Collect all lines below with the string "Python".

RECORDS FOR THE EXERCISE
----------

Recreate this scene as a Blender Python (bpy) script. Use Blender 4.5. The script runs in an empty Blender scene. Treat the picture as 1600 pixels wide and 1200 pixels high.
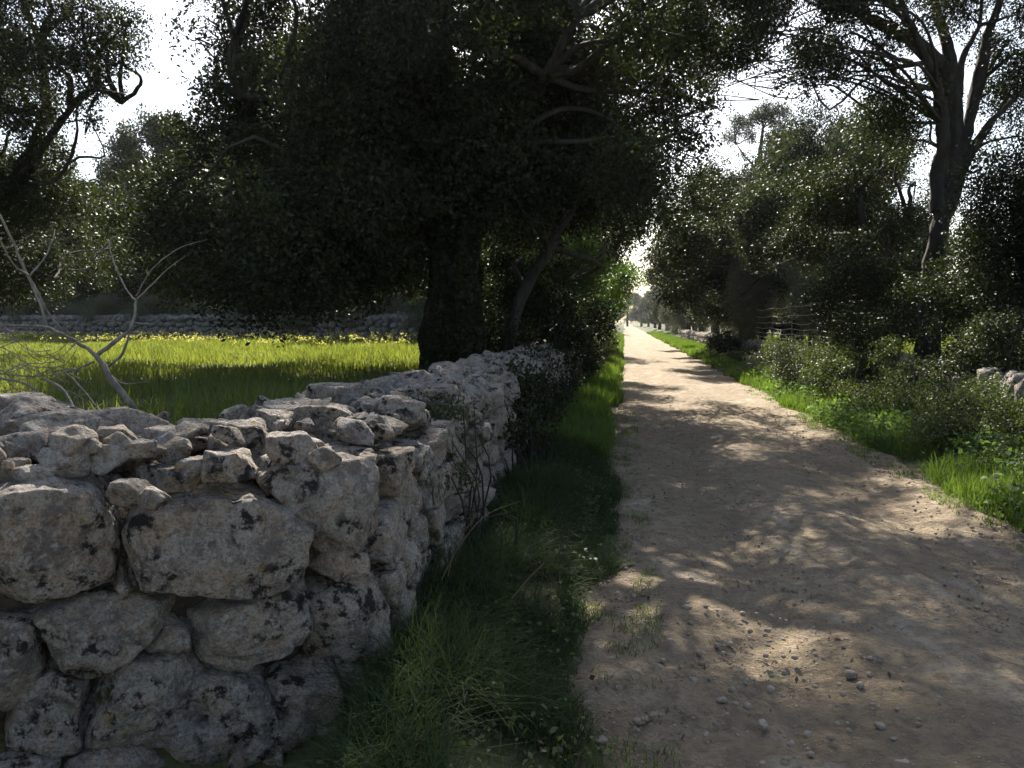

----------

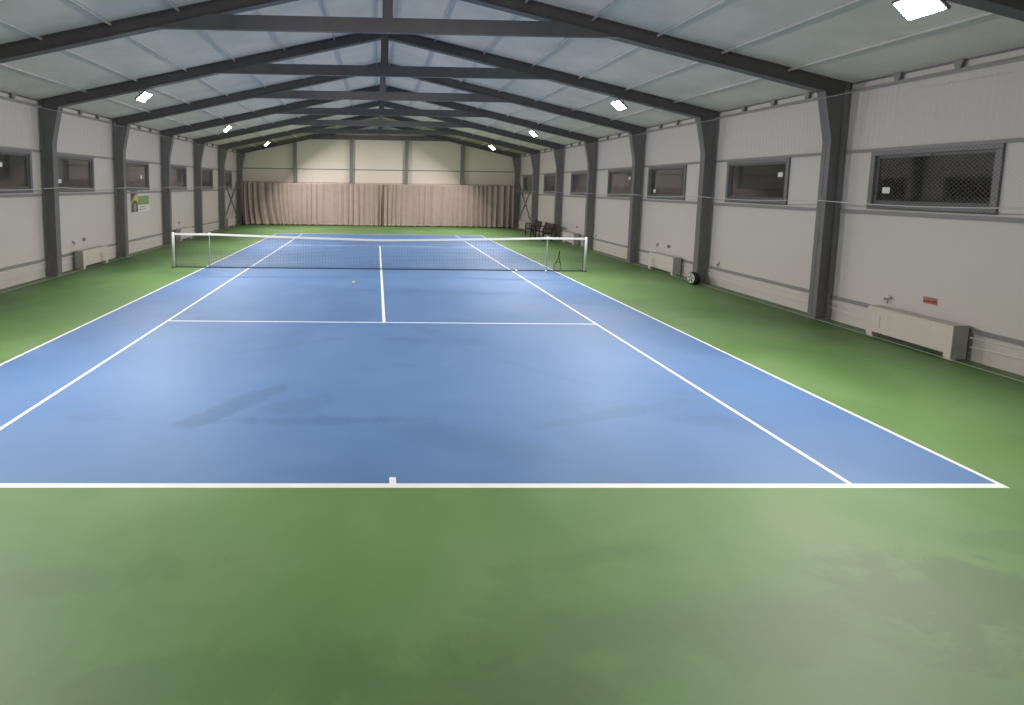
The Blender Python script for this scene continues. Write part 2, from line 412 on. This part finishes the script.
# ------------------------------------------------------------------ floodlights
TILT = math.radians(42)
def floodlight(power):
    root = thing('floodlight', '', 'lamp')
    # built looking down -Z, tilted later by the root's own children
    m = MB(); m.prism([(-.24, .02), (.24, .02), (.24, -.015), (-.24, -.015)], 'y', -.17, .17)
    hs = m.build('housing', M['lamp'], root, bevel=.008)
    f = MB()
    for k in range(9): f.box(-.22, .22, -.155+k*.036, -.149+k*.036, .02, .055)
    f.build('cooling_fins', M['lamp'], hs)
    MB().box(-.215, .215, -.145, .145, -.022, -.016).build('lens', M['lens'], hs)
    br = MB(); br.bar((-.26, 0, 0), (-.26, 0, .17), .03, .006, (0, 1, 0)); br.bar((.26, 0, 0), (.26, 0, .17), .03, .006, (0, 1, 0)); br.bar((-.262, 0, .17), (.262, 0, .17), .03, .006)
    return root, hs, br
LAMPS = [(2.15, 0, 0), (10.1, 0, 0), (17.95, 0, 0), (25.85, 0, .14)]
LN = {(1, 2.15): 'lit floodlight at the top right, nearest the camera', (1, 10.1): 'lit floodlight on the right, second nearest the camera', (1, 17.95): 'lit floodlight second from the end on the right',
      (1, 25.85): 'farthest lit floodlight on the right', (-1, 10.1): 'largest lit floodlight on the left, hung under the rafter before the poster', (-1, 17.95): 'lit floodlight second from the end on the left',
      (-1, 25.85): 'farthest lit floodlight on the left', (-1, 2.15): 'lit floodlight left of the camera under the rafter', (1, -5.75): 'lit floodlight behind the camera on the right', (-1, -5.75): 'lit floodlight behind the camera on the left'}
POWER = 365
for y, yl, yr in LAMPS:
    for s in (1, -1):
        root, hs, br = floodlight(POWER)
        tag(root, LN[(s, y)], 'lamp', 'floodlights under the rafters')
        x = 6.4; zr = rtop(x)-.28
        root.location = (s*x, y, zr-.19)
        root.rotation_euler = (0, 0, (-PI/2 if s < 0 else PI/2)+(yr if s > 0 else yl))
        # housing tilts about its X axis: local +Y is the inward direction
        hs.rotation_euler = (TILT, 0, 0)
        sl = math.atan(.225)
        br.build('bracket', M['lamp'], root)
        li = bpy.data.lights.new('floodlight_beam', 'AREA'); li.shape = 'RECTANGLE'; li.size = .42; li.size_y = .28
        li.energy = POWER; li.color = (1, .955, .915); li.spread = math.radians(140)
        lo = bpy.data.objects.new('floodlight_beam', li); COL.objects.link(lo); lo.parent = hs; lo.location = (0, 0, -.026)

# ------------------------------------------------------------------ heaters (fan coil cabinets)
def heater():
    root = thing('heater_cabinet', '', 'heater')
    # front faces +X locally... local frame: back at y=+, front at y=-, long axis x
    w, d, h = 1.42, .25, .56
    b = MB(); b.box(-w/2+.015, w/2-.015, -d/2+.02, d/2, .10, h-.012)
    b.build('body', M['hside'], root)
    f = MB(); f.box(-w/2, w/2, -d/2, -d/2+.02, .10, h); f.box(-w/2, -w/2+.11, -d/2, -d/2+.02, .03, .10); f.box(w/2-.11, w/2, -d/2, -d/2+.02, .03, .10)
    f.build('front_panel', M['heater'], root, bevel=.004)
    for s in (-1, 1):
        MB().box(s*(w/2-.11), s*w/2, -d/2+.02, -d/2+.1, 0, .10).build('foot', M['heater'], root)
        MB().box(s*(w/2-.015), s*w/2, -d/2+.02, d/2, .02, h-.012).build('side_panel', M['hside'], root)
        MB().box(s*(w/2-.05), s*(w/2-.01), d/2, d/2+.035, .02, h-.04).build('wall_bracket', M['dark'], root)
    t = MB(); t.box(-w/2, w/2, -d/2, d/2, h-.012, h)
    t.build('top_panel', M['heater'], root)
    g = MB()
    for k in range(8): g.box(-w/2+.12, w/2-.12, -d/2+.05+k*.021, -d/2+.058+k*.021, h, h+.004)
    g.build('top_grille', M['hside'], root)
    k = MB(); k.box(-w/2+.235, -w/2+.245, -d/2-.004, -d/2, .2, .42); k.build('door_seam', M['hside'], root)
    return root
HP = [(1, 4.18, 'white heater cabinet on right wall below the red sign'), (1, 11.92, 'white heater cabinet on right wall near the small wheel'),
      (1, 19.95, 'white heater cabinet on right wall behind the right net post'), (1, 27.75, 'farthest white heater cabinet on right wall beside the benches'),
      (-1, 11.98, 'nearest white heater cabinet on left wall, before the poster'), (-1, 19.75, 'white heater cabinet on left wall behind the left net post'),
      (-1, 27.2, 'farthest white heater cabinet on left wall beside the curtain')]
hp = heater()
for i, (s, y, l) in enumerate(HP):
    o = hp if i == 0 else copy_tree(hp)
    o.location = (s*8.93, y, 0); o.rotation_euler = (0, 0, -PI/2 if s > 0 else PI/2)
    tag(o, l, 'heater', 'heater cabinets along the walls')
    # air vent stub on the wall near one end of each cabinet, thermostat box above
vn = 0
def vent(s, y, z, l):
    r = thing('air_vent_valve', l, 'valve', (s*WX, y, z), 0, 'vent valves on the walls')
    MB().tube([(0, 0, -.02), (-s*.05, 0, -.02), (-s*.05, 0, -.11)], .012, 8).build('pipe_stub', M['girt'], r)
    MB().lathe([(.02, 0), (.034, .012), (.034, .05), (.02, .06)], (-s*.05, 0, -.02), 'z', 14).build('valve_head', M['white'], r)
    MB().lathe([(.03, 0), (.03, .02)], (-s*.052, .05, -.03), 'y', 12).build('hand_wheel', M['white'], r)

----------

OUTPUT OF THE EXERCISE
Recreate this scene as a Blender Python (bpy) script. Use Blender 4.5. The script runs in an empty Blender scene. Treat the picture as 1600 pixels wide and 1200 pixels high.
The Blender Python script for this scene continues. Write part 2, from line 412 on. This part finishes the script.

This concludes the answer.